Pour le reste, c'est simple, lisez. Il y a du plaisir à y trouver, quelques ombres sur les relations au sein d'un couple vieillissant, quelques délicieux émois par ailleurs, des choses de la vie que l'on retrouve si justes, une existence de privilégiés qui à la façon des films d'antan (ceux dont les personnages portent de beaux habits, vivent dans de belles maisons, n'ont pas la moindre idée ou si vague, de ce qu'est une fin de mois difficile, vous savez ces délicieux américains des années 50) permet le temps qu'on y fait escale d'oublier un peu le quotidien concret.
Il est de plus parfait pour janvier ou février, puisqu'à part un acte, comme au théâtre, qui se déroule au gris de Paris, tout se passe dans la lumineuse Italie et qu'il y fait le plus souvent chaud, éclats de rire, présence de la mer, café familial du port et villa dans les quartiers du haut.
Un bon moment de détente, très bon, un très doux lâcher-prise avant de s'en retourner au travail, aux quotidiennes corvées.
(1) Tant pis pour vous si vous allez au travail en voiture (ou alors : livres audio ?).
(2) Ce thème apparaît aussi dans "Les lisières" d'Olivier Adam dont le narrateur "efface" systématiquement, quand il quitte un lieu ou un milieu il en oublie aussi la plupart des gens.

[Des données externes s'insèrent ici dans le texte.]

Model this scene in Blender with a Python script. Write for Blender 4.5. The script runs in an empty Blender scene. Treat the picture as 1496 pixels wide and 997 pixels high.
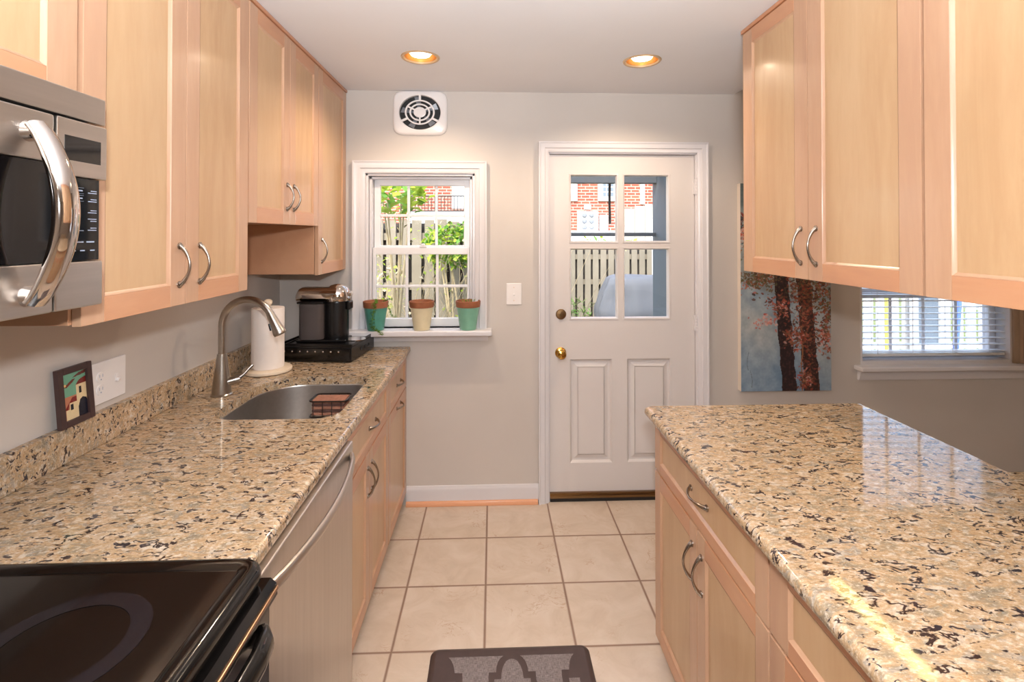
import bpy, bmesh, math, random
from mathutils import Vector, Matrix
R = math.radians
C = bpy.context.scene.collection
random.seed(7)

# ------------------------------------------------------------------ materials
def srgb(r, g, b):
    def f(c):
        c /= 255.0
        return c / 12.92 if c <= 0.04045 else ((c + 0.055) / 1.055) ** 2.4
    return (f(r), f(g), f(b), 1.0)

class NT:
    def __init__(s, name):
        s.m = bpy.data.materials.new(name); s.m.use_nodes = True
        s.t = s.m.node_tree; s.n = s.t.nodes; s.l = s.t.links
        s.b = s.n['Principled BSDF']
    def node(s, t, **kw):
        n = s.n.new(t)
        for k, v in kw.items(): setattr(n, k, v)
        return n
    def lk(s, a, b): s.l.new(a, b)
    def coords(s, scale=(1, 1, 1), out='Object', rot=(0, 0, 0), loc=(0, 0, 0)):
        tc = s.node('ShaderNodeTexCoord'); mp = s.node('ShaderNodeMapping')
        mp.inputs['Scale'].default_value = scale; mp.inputs['Rotation'].default_value = rot
        mp.inputs['Location'].default_value = loc
        s.lk(tc.outputs[out], mp.inputs['Vector']); return mp.outputs['Vector']
    def noise(s, vec, scale, detail=3, rough=0.5, dist=0.0):
        n = s.node('ShaderNodeTexNoise'); n.inputs['Scale'].default_value = scale
        n.inputs['Detail'].default_value = detail; n.inputs['Roughness'].default_value = rough
        n.inputs['Distortion'].default_value = dist
        s.lk(vec, n.inputs['Vector']); return n.outputs['Fac']
    def ramp(s, fac, stops, interp='LINEAR'):
        r = s.node('ShaderNodeValToRGB'); cr = r.color_ramp; cr.interpolation = interp
        while len(cr.elements) < len(stops): cr.elements.new(0.5)
        for e, (p, c) in zip(cr.elements, stops):
            e.position = p; e.color = c if len(c) == 4 else (*c, 1)
        s.lk(fac, r.inputs['Fac']); return r.outputs['Color']
    def mix(s, fac, a, b, mode='MIX'):
        m = s.node('ShaderNodeMix', data_type='RGBA', blend_type=mode)
        for sock, v in ((m.inputs[0], fac), (m.inputs[6], a), (m.inputs[7], b)):
            if hasattr(v, 'links'): s.lk(v, sock)
            else: sock.default_value = v
        return m.outputs[2]
    def math(s, op, a, b=0.0, c=0.0):
        m = s.node('ShaderNodeMath', operation=op)
        for i, v in enumerate((a, b, c)):
            if hasattr(v, 'links'): s.lk(v, m.inputs[i])
            else: m.inputs[i].default_value = v
        return m.outputs[0]
    def bump(s, h, strength=0.1, dist=0.002):
        b = s.node('ShaderNodeBump'); b.inputs['Strength'].default_value = strength
        b.inputs['Distance'].default_value = dist
        s.lk(h, b.inputs['Height']); s.lk(b.outputs['Normal'], s.b.inputs['Normal'])
    def col(s, v):
        if hasattr(v, 'links'): s.lk(v, s.b.inputs['Base Color'])
        else: s.b.inputs['Base Color'].default_value = v
    def set(s, **kw):
        for k, v in kw.items(): s.b.inputs[k.replace('_', ' ')].default_value = v

def plain(name, rgb, rough=0.5, metal=0.0, var=0.06, vscale=6.0, **kw):
    t = NT(name); c = srgb(*rgb)
    f = t.noise(t.coords(), vscale, 3)
    lo = tuple(x * (1 - var) for x in c[:3]) + (1,); hi = tuple(min(1, x * (1 + var)) for x in c[:3]) + (1,)
    t.col(t.ramp(f, [(0.3, lo), (0.7, hi)])); t.set(Roughness=rough, Metallic=metal, **kw)
    return t.m

def wood(name, c1, c2, c3, stretch, rough=0.32):
    t = NT(name)
    v = t.coords(stretch)
    a = t.noise(v, 9, 5, 0.6, 0.6)
    b = t.noise(v, 46, 3, 0.6, 0.2)
    w = t.noise(t.coords(tuple(0.35 * k for k in stretch)), 3, 2)
    c = t.ramp(a, [(0.28, srgb(*c1)), (0.5, srgb(*c2)), (0.74, srgb(*c3))])
    c = t.mix(t.ramp(b, [(0.42, (0, 0, 0)), (0.62, (0.22, 0.22, 0.22))]), c, srgb(*c1))
    c = t.mix(t.ramp(w, [(0.4, (0, 0, 0)), (0.7, (0.4, 0.4, 0.4))]), c, srgb(*c3))
    t.col(c); t.set(Roughness=rough, Coat_Weight=0.35, Coat_Roughness=0.16)
    t.bump(b, 0.03, 0.001)
    return t.m

M = {}
M['stile'] = wood('maple_stile', (178, 135, 108), (191, 150, 118), (199, 159, 129), (1, 1, 0.12))
M['rail'] = wood('maple_rail', (182, 128, 98), (195, 141, 103), (202, 152, 116), (1, 0.12, 1))
M['panel'] = wood('maple_panel', (182, 142, 102), (195, 158, 118), (202, 168, 129), (1, 1, 0.16))
M['side'] = wood('maple_side', (180, 130, 98), (192, 144, 110), (202, 156, 122), (0.5, 1, 0.5))
M['top_trim'] = wood('maple_trim', (170, 112, 78), (190, 130, 92), (200, 142, 104), (1, 0.1, 1))
M['shoe'] = wood('oak_shoe', (205, 140, 100), (222, 158, 116), (232, 172, 130), (0.1, 1, 1), 0.45)

def granite():
    t = NT('granite')
    v = t.coords((0.8, 1.35, 1.15), rot=(0, 0, 0.12))
    base = t.noise(v, 24, 5, 0.62, 0.8)
    col = t.ramp(base, [(0.30, srgb(124, 113, 97)), (0.41, srgb(152, 134, 109)), (0.50, srgb(176, 145, 109)), (0.58, srgb(184, 159, 130)), (0.70, srgb(198, 187, 171))])
    g = t.noise(v, 55, 4, 0.6, 0.4)
    col = t.mix(t.ramp(g, [(0.55, (0, 0, 0)), (0.64, (0.6, 0.6, 0.6))]), col, srgb(210, 196, 178))
    g2 = t.noise(v, 20, 4, 0.6, 1.5)
    col = t.mix(t.ramp(g2, [(0.57, (0, 0, 0)), (0.66, (0.65, 0.65, 0.65))]), col, srgb(142, 138, 130))
    w = t.noise(v, 70, 3, 0.6, 0.5)
    col = t.mix(t.ramp(w, [(0.60, (0, 0, 0)), (0.68, (0.7, 0.7, 0.7))]), col, srgb(172, 130, 86))
    fg = t.noise(v, 150, 3, 0.7, 0.3)
    col = t.mix(t.ramp(fg, [(0.36, (0.45, 0.45, 0.45)), (0.48, (0, 0, 0))]), col, srgb(132, 108, 84))
    col = t.mix(t.ramp(fg, [(0.54, (0, 0, 0)), (0.66, (0.5, 0.5, 0.5))]), col, srgb(222, 206, 184))
    # broken dark flecks: thin iso-lines of one noise gated by another
    a = t.noise(v, 25, 3, 0.6, 0.5)
    ridge = t.math('ABSOLUTE', t.math('SUBTRACT', a, 0.5))
    r1 = t.ramp(ridge, [(0.020, (1, 1, 1)), (0.046, (0, 0, 0))])
    gate = t.ramp(t.noise(v, 24, 3, 0.5, 0.3), [(0.53, (0, 0, 0)), (0.56, (1, 1, 1))])
    m1 = t.math('MULTIPLY', r1, gate)
    blob = t.ramp(t.noise(v, 44, 4, 0.6, 0.5), [(0.615, (0, 0, 0)), (0.65, (1, 1, 1))])
    mk = t.math('MAXIMUM', m1, blob)
    dc = t.ramp(t.noise(v, 12, 2), [(0.4, srgb(44, 42, 50)), (0.6, srgb(56, 42, 38))])
    col = t.mix(mk, col, dc)
    t.col(col); t.set(Roughness=0.06, IOR=1.55)
    return t.m
M['granite'] = granite()

def wallpaint():
    t = NT('wall_paint')
    f = t.noise(t.coords(), 2.0, 2)
    t.col(t.ramp(f, [(0.3, srgb(197, 189, 181)), (0.7, srgb(203, 195, 187))]))
    t.set(Roughness=0.55)
    t.bump(t.noise(t.coords(), 260, 2), 0.05, 0.001)
    return t.m
M['wall'] = wallpaint()
M['ceil'] = plain('ceiling_paint', (232, 231, 232), 0.8, 0, 0.02, 2)
M['trim'] = plain('white_trim', (219, 216, 218), 0.25, 0, 0.015, 3)
M['doorw'] = plain('door_white', (218, 212, 209), 0.3, 0, 0.015, 3)
M['vinyl'] = plain('white_vinyl', (236, 236, 238), 0.3, 0, 0.01, 3)
M['plast'] = plain('white_plastic', (238, 234, 232), 0.25, 0, 0.01, 3)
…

S'en étonne lui-même à plusieurs reprises.
PS pour Matoo : je ne garantisse pas que tu l'aimes celui-là, il est plutôt pour le bonheur des dames déjà un peu âgées (et quel bonheur ! #graou), mais qui sait ? ;-)
PS' : Le choix de l'image de couverture est aussi un bonheur. Si ma bibliothèque personnelle n'était pas déjà sur deux voire trois rangées avec des livres coincés aussi par dessus, je l'y ferai figurer à plat, face au passant.
PS'' : Cela dit même si la fin n'est pas à mon goût ce sur quoi elle se base n'est pas sans fondements dans la réalité non-romanesque : pour que du bon advienne, une condition nécessaire est d'être suffisamment rétabli(e) des difficultés et douleurs qui ont précédé. Rien n'adviendra sans sérénité.
Sur le coup, je réussis tout de même (parfois) à m'intéresser à des bouquins dont je ne suis pas la cible majeure. Mais c'est vrai qu'avec le Francis Dannemark, aheum.... Bref. :D
Rédigé par : Matoo | 06 janvier 2013 à 03:08
On peut toujours bien sûr, apprécier des romans dans lesquels l'identification ne se produit pas, mais il faut au moins ressentir sinon affinité du moins compassion pour l'un des personnages.
Je crois quand même que pour qu'un roman fasse partie de ceux qui nous restent longtemps à l'esprit, ça marche surtout si l'un d'eux nous est proches au moins de façon de percevoir le monde.
Or il se trouve que la même façon que quelques pages du "Journal d'un corps" de Daniel Pennac ont été écrites pour le réconfort et l'espoir des messieurs âgés, "De là, on voit la mer" comporte des éléments très agréables pour celui des dames dont les compagnons sont hélas atteints par l'andropause. Sans être dupes, ça fait du bien de rêver.
Mais je conçois que cet aspect du roman laisse de marbre tout autre type de lecteur :-)
PS : pour le livre de Dannemark je pensais que la part Bonheur de cinéphile pouvait auprès d'un lecteur jeune sauver la part "hommes finis" de l'histoire romanesque.